Skyscraper
I recently read Dan Cruickshank’s Skyscraper, a history of that tall building’s origins in Chicago, Illinois. That a building could have a steel frame and use rivets rather than bolts to keep it standing was a marvel to the late Victorians, to say nothing of the high numbers of floors (and therefore tenants) they possessed. If ever America had its own building style or national architecture, it is the skyscraper. Yet when Chicago hosted the 1893 World Columbia Exposition, better known as the World Fair, the vast panoply of buildings it saw erected were in the beaux arts classical style, with its origins in classical Greece and Rome, via France. When America should have been exhibiting its own achievements, it resorted to the tried and trusted expressions of the older European past. It seems odd that a nation now so comfortable with itself should have shrunk back to the old world when seeking cultural inspiration. The Whitehouse, the Capitol Building and the Supreme Court are all in this foreign style, instead of the New World’s tall, functional and graceful towers.

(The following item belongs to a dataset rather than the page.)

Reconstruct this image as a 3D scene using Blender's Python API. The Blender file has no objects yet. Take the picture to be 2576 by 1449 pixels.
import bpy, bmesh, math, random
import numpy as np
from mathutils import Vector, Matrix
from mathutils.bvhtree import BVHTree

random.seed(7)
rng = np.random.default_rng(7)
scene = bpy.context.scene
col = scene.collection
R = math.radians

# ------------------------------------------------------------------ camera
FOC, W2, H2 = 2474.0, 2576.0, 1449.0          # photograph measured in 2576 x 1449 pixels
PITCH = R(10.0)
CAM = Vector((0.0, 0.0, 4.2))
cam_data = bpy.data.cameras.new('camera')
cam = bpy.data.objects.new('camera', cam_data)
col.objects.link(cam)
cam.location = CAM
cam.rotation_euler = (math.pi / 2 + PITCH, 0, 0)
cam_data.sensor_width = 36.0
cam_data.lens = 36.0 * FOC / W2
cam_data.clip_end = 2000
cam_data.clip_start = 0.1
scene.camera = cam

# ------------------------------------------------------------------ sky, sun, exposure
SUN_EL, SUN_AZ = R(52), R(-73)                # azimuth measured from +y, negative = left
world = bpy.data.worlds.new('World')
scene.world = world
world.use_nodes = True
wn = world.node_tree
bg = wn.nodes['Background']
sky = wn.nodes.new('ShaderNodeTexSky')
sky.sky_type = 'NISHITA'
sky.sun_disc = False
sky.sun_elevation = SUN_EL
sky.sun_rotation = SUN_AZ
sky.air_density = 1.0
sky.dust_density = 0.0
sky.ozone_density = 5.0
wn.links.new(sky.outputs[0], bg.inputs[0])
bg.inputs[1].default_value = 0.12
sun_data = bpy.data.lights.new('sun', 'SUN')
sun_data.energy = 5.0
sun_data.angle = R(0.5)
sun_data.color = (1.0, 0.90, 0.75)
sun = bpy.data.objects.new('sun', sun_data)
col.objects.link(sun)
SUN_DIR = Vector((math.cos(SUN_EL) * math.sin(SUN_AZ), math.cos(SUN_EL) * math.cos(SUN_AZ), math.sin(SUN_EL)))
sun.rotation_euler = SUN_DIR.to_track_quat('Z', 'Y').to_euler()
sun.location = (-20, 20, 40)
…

We Christians, in contrast, are right to look back to an ancient source, the Bible, a third of which dates back to the classical world. Yet when I hear evangelicals quoting popes, medieval saints and eastern mystics, I wonder at the irony. As America had no need to dig up the European past, so we Christians have little need to resort to mouldy tat which the Reformation retired and buried. We should be reaching to the skies, not stooping to the mud.